Copy out the data exactly, leaving the pictures behind.

Supplied data:
○ ○ ○ ○
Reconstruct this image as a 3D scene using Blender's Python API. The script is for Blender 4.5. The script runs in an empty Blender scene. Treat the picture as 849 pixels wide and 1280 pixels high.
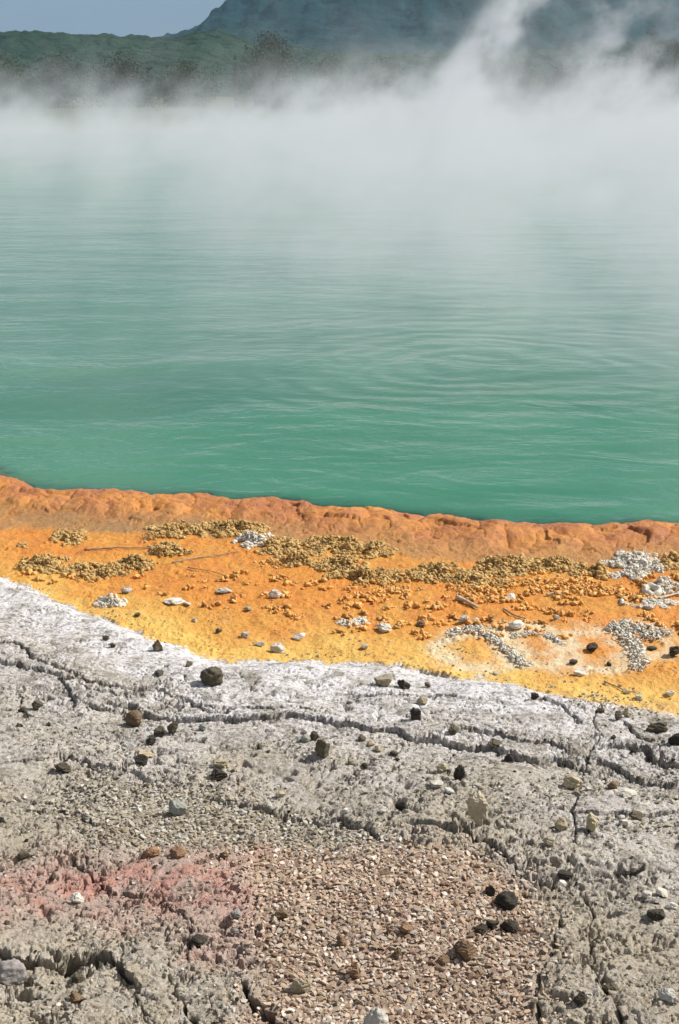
import bpy, bmesh, math, random
import numpy as np
from mathutils import Vector, Matrix

R = math.radians
sc = bpy.context.scene
col = sc.collection
rng = random.Random(7)

# ------------------------------------------------------------------ camera
CAM_H = 1.75
F = 1778.0                      # focal length in photo pixels (849 x 1280)
PITCH = math.atan((640 - 110) / F)
cam_d = bpy.data.cameras.new('camera')
cam = bpy.data.objects.new('camera', cam_d)
col.objects.link(cam)
cam.location = (0, 0, CAM_H)
cam.rotation_euler = (math.pi / 2 - PITCH, 0, 0)
cam_d.sensor_fit = 'VERTICAL'
cam_d.sensor_height = 36.0
cam_d.lens = 36.0 * F / 1280
cam_d.clip_start = 0.05
cam_d.clip_end = 6000
sc.camera = cam


def ray(px, py):
    u = (px - 424.5) / F
    v = (640 - py) / F
    ca, sa = math.cos(PITCH), math.sin(PITCH)
    return (u, ca + v * sa, -sa + v * ca)


def at_z(px, py, z=0.0):
    d = ray(px, py)
    t = (z - CAM_H) / d[2]
    return (d[0] * t, d[1] * t)


def at_y(px, py, y):
    """world point at depth y seen at that pixel"""
    d = ray(px, py)
    t = y / d[1]
    return (d[0] * t, y, CAM_H + d[2] * t)


# ------------------------------------------------------------------ numpy noise
def _hash(ix, iy, seed):
    h = (ix.astype(np.int32).view(np.uint32) * np.uint32(374761393) + iy.astype(np.int32).view(np.uint32) * np.uint32(668265263)
         + np.uint32((seed * 2654435761) & 0xFFFFFFFF))
    h = (h ^ (h >> np.uint32(13))) * np.uint32(1274126177)
    h = (h ^ (h >> np.uint32(16))) * np.uint32(2246822519)
    return ((h ^ (h >> np.uint32(15))) & np.uint32(0xFFFFFF)).astype(np.float32) * np.float32(1 / 0x1000000)


_GA = np.arange(256) * (2 * math.pi / 256)
_GC = np.cos(_GA).astype(np.float32); _GS = np.sin(_GA).astype(np.float32)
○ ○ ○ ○
Solution for this task:
Reconstruct this image as a 3D scene using Blender's Python API. The script is for Blender 4.5. The script runs in an empty Blender scene. Treat the picture as 849 pixels wide and 1280 pixels high.
import bpy, bmesh, math, random
import numpy as np
from mathutils import Vector, Matrix

R = math.radians
sc = bpy.context.scene
col = sc.collection
rng = random.Random(7)

# ------------------------------------------------------------------ camera
CAM_H = 1.75
F = 1778.0                      # focal length in photo pixels (849 x 1280)
PITCH = math.atan((640 - 110) / F)
cam_d = bpy.data.cameras.new('camera')
cam = bpy.data.objects.new('camera', cam_d)
col.objects.link(cam)
cam.location = (0, 0, CAM_H)
cam.rotation_euler = (math.pi / 2 - PITCH, 0, 0)
cam_d.sensor_fit = 'VERTICAL'
cam_d.sensor_height = 36.0
cam_d.lens = 36.0 * F / 1280
cam_d.clip_start = 0.05
cam_d.clip_end = 6000
sc.camera = cam


def ray(px, py):
    u = (px - 424.5) / F
    v = (640 - py) / F
    ca, sa = math.cos(PITCH), math.sin(PITCH)
    return (u, ca + v * sa, -sa + v * ca)


def at_z(px, py, z=0.0):
    d = ray(px, py)
    t = (z - CAM_H) / d[2]
    return (d[0] * t, d[1] * t)


def at_y(px, py, y):
    """world point at depth y seen at that pixel"""
    d = ray(px, py)
    t = y / d[1]
    return (d[0] * t, y, CAM_H + d[2] * t)


# ------------------------------------------------------------------ numpy noise
def _hash(ix, iy, seed):
    h = (ix.astype(np.int32).view(np.uint32) * np.uint32(374761393) + iy.astype(np.int32).view(np.uint32) * np.uint32(668265263)
         + np.uint32((seed * 2654435761) & 0xFFFFFFFF))
    h = (h ^ (h >> np.uint32(13))) * np.uint32(1274126177)
    h = (h ^ (h >> np.uint32(16))) * np.uint32(2246822519)
    return ((h ^ (h >> np.uint32(15))) & np.uint32(0xFFFFFF)).astype(np.float32) * np.float32(1 / 0x1000000)


_GA = np.arange(256) * (2 * math.pi / 256)
_GC = np.cos(_GA).astype(np.float32); _GS = np.sin(_GA).astype(np.float32)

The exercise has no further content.